Employers also can help, said Brandy Johnson, president of the Michigan Community College Association. The vast majority of Michigan Reconnect recipients work and see themselves as employees first, rather than students.

“We can or should help employers promote this as a benefit to their employees,” she told Bakuli, “and encourage employers to provide incentives for graduation and completion.”

Earnings Grow for the Non-Degreed

Young adults without four-year degrees have seen significant wage gains in the past decade—a reversal of the preceding decades of decline, fueled in part by one of the tightest labor markets in history. Those gains, however, haven’t been large enough to narrow either the income or wealth gap, as young workers with bachelor’s degrees have also seen their income rise, albeit more slowly.

Also, it’s unclear if gains for less-educated workers will continue if the labor market softens—especially given that the supply of sub-bachelor’s credentials is misaligned with labor market demand.

Those are the top-line findings from two new reports, one from Pew Research Center and the other from the Georgetown University Center on Education and the Workforce.

“We have not had such a prolonged hot labor market in a very long time, with only the experience in the 1990s coming close,” Brad Hershbein, senior economist and deputy director of research at the W.E. Upjohn Institute for Employment Research, told Work Shift.

Such conditions almost always increase employment and wages for less-educated and more economically vulnerable workers—which is what the new Pew Research found has happened over the past decade.

Read the full story over at Work Shift. Here are a few of the highlights:

Young adults without a four-year degree are more likely to be working than a decade ago. 

  • Labor-market participation for young men without a four-year degree has largely stabilized, after decades of steady decline beginning in 1970. 

  • Participation for young women with the same education level has not just stabilized but increased in the past decade, after sharp drops beginning in 2000.

They also are earning more when they work. 

  • Young men working full-time with only a high school diploma made median wages of $45K last year, up significantly from just above $39K in 2014. And those with some college but no bachelors earned $50K, up slightly from $49K a decade ago.

  • Young women working full-time with only a high school education saw their median wages climb to $36K, up from just shy of $31K. And those with some college saw median wages grow to $40K, up from less than $38K in 2014. (All wages are in 2022 dollars.)

Where We’re Going: However, Hershbein says signs from recent months’ wage data suggest those gains may already be softening.
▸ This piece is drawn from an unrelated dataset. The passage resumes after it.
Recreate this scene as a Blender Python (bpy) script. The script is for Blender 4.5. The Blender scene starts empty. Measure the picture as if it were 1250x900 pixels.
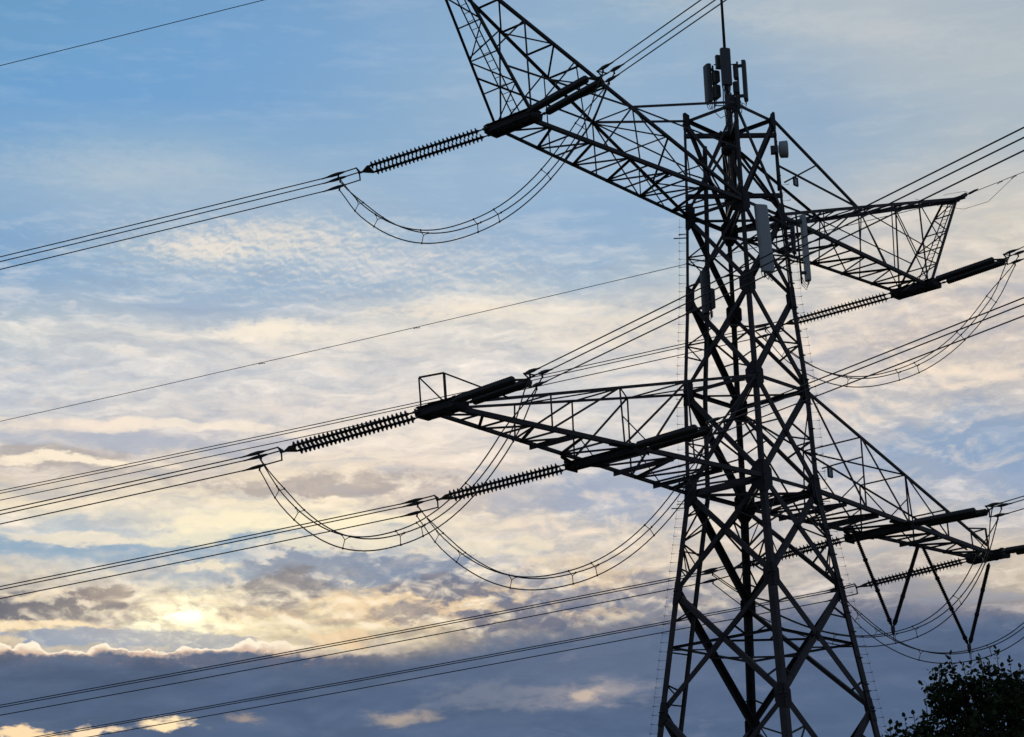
import bpy, bmesh, math, random
from mathutils import Vector, Matrix, Quaternion
random.seed(7)
D2R = math.radians
scene = bpy.context.scene
COL = scene.collection

# ------------------------------------------------------------------ camera
YAW, PITCH, ROLL, FPX = 48.0366, 17.4288, -1.8136, 2763.885
CAMP = Vector((-58.7018, -42.3607, 1.6))
ya, pa, ra = D2R(YAW), D2R(PITCH), D2R(ROLL)
fw = Vector((math.sin(ya)*math.cos(pa), math.cos(ya)*math.cos(pa), math.sin(pa)))
r0 = Vector((math.cos(ya), -math.sin(ya), 0.0))
u0 = r0.cross(fw)
rv = r0*math.cos(ra) + u0*math.sin(ra)
uv = -r0*math.sin(ra) + u0*math.cos(ra)
cam_d = bpy.data.cameras.new('camera')
cam = bpy.data.objects.new('camera', cam_d)
COL.objects.link(cam)
cam_d.sensor_fit = 'HORIZONTAL'
cam_d.sensor_width = 36.0
cam_d.lens = 36.0*FPX/1250.0
cam_d.clip_start = 0.1
cam_d.clip_end = 9000.0
cam.matrix_world = Matrix(((rv.x, uv.x, -fw.x, CAMP.x), (rv.y, uv.y, -fw.y, CAMP.y), (rv.z, uv.z, -fw.z, CAMP.z), (0, 0, 0, 1)))
scene.camera = cam
scene.view_settings.view_transform = 'Standard'
scene.view_settings.look = 'None'
scene.view_settings.exposure = 0.0
scene.view_settings.gamma = 1.0
scene.view_settings.use_curve_mapping = False

# ------------------------------------------------------------------ sun (low, behind thin cloud)
SUN_AZ, SUN_EL = 39.7, 11.4
sdir = Vector((math.sin(D2R(SUN_AZ))*math.cos(D2R(SUN_EL)), math.cos(D2R(SUN_AZ))*math.cos(D2R(SUN_EL)), math.sin(D2R(SUN_EL))))
sl = bpy.data.lights.new('sun', 'SUN')
sl.energy = 0.8
sl.angle = D2R(12)
sl.color = (1.0, 0.86, 0.66)
so = bpy.data.objects.new('sun', sl)
COL.objects.link(so)
so.rotation_euler = sdir.to_track_quat('Z', 'Y').to_euler()
so.location = (0, 0, 80)

# ------------------------------------------------------------------ sky (world)
world = bpy.data.worlds.new('World')
scene.world = world
world.use_nodes = True
try:
    world.cycles.sampling_method = 'MANUAL'
    world.cycles.sample_map_resolution = 512
except Exception:
    pass
NT = world.node_tree
NT.nodes.clear()


def lin(c):
    c = c/255.0
    return c/12.92 if c <= 0.04045 else ((c+0.055)/1.055)**2.4


def nd(t, **kw):
    n = NT.nodes.new(t)
    for k, v in kw.items():
        setattr(n, k, v)
    return n


class S:
    """A scalar socket with arithmetic."""
    def __init__(self, s):
        self.s = s

    def _m(self, op, *a, clamp=False):
        n = nd('ShaderNodeMath', operation=op, use_clamp=clamp)
        for i, x in enumerate(a):
            if isinstance(x, S):
                NT.links.new(x.s, n.inputs[i])
            else:
                n.inputs[i].default_value = float(x)
        return S(n.outputs[0])

    def __add__(self, o): return self._m('ADD', self, o)
    __radd__ = __add__
    def __sub__(self, o): return self._m('SUBTRACT', self, o)
    def __rsub__(self, o): return self._m('SUBTRACT', o, self)
    def __mul__(self, o): return self._m('MULTIPLY', self, o)
    __rmul__ = __mul__
    def __truediv__(self, o): return self._m('DIVIDE', self, o)
    def clamp(self): return self._m('ADD', self, 0.0, clamp=True)
    def f(self, op, *a): return self._m(op, self, *a)


def sstep(x, a, b):
    n = nd('ShaderNodeMapRange', interpolation_type='SMOOTHSTEP')
    NT.links.new(x.s, n.inputs['Value'])
    n.inputs['From Min'].default_value = a
    n.inputs['From Max'].default_value = b
    return S(n.outputs['Result'])


def lstep(x, a, b):
    n = nd('ShaderNodeMapRange', interpolation_type='LINEAR')
    NT.links.new(x.s, n.inputs['Value'])
    n.inputs['From Min'].default_value = a
    n.inputs['From Max'].default_value = b
    return S(n.outputs['Result'])


def vec(x, y, z=0.0):
    n = nd('ShaderNodeCombineXYZ')
    for i, v in enumerate((x, y, z)):
        if isinstance(v, S):
            NT.links.new(v.s, n.inputs[i])
        else:
            n.inputs[i].default_value = v
    return n.outputs[0]


def noise(x, y, z=0.0, scale=1.0, detail=5, rough=0.55, dist=0.0):
    n = nd('ShaderNodeTexNoise', noise_dimensions='3D')
    NT.links.new(vec(x, y, z), n.inputs['Vector'])
    n.inputs['Scale'].default_value = scale
    n.inputs['Detail'].default_value = detail
    n.inputs['Roughness'].default_value = rough
    n.inputs['Distortion'].default_value = dist
    return S(n.outputs[0])


def mixc(a, b, fac, blend='MIX'):
    n = nd('ShaderNodeMix', data_type='RGBA', blend_type=blend)
    n.clamp_factor = True
    if isinstance(fac, S):
        NT.links.new(fac.s, n.inputs[0])
    else:
        n.inputs[0].default_value = fac
    for i, c in ((6, a), (7, b)):
        if isinstance(c, (tuple, list)):
            n.inputs[i].default_value = (c[0], c[1], c[2], 1.0)
        else:
            NT.links.new(c, n.inputs[i])
    return n.outputs[2]


def rgb(r, g, b, k=1.0):
    return (lin(r)*k, lin(g)*k, lin(b)*k)


geo = nd('ShaderNodeTexCoord')
sep = nd('ShaderNodeSeparateXYZ')
NT.links.new(geo.outputs['Generated'], sep.inputs[0])
dx, dy, dz = (S(o) for o in sep.outputs)
AZ0 = D2R(48.0)                       # middle azimuth of the evening cloud field
cx = dx*math.cos(AZ0) - dy*math.sin(AZ0)
cy = dx*math.sin(AZ0) + dy*math.cos(AZ0)
U = cx.f('ARCTAN2', cy)*57.29578      # degrees of azimuth from AZ0
V = dz.f('ARCSINE')*57.29578          # degrees of elevation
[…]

And history shows that patterns of wage growth can shift dramatically depending on the business cycle.

“There’s reason to be skeptical that the recent shifts favoring faster wage growth for less-educated workers are permanent,” he says.

Aligning Credentials

Amid the tight labor market, many states have increased their investment in short-term credentials designed to quickly move residents into high-demand jobs. States like Virginia and Alabama have focused new money and credentials on industry demand—but much of what’s on offer across the country is poorly aligned with business needs, according to Georgetown’s research on 565 local labor markets.

The researchers found that at least 50% of the associate degrees or other credentials would need to be in different fields from today in order to align supply with available jobs.

The findings echo other recent research calling for employers to have a bigger role in shaping postsecondary education programs and “co-producing talent.” —By Elyse Ashburn

Open Tabs

Career Ladders
Lower-income workers tend to move between employers more often than do wealthier ones. But their high rates of labor market mobility do not lead to higher earnings, with poorer workers being employed by worse-paying firms as they age, according to the Federal Reserve Bank of Richmond. Careers of richer workers, however, can be described as climbing the job ladder, with infrequent employer changes and wages going up steeply as they age.

Employer Partnerships
Competitive federal and state grant programs can incentivize colleges and regional employers to work together to build programs that prepare students for high-paying, in-demand, high-growth jobs, according to a brief from the Project on Workforce at Harvard’s Kennedy School. The report, which pointed to the Good Jobs Challenge as an example of this sort of grant, is part of a series of briefs on how to improve college-to-job connections.

Labor Productivity
Sectors that are particularly exposed to artificial intelligence, including finance, customer service, and software development, are seeing 4.8 times the average growth in labor productivity, according to a PwC analysis of 500M job ads from 15 countries. Jobs are still growing in AI-exposed occupations, but 27% slower on average. The analysis said this could be good news for countries that face shrinking working-aged populations and unmet labor needs.

AI Education Hubs
A bipartisan bill in the U.S. Senate would create AI education hubs at community colleges and AI guidance for K-12 teachers, while expanding scholarships and professional development. The proposal from Senator Maria Cantwell, a Washington Democrat, and Senator Jerry Moran, a Kansas Republican, also focuses on quantum computing. Cantwell has recently introduced other AI-related bills.

Nondegree Credentials
A new law in Colorado requires state agencies to use a framework for quality nondegree credentials and to integrate it into state education and workforce systems. The legislation also requires the alignment of stackable credential pathways and apprenticeship programs with international classification standards. Another new law seeks to improve college credit transfer by guaranteeing that more courses count toward majors.

AI and Competencies
The time-based Carnegie unit has outlived its utility, Tim Knowles, president of the Carnegie Foundation for the Advancement of Teaching, told the American Enterprise Institute’s Rick Hess in an Education Week interview. “Advances in AI and computing efficiency now allow us to build new measurement models and create digital environments that mirror real-word scenarios,” he said. “It allows us to evaluate, at scale, the nuances of not just what people know but how they think.”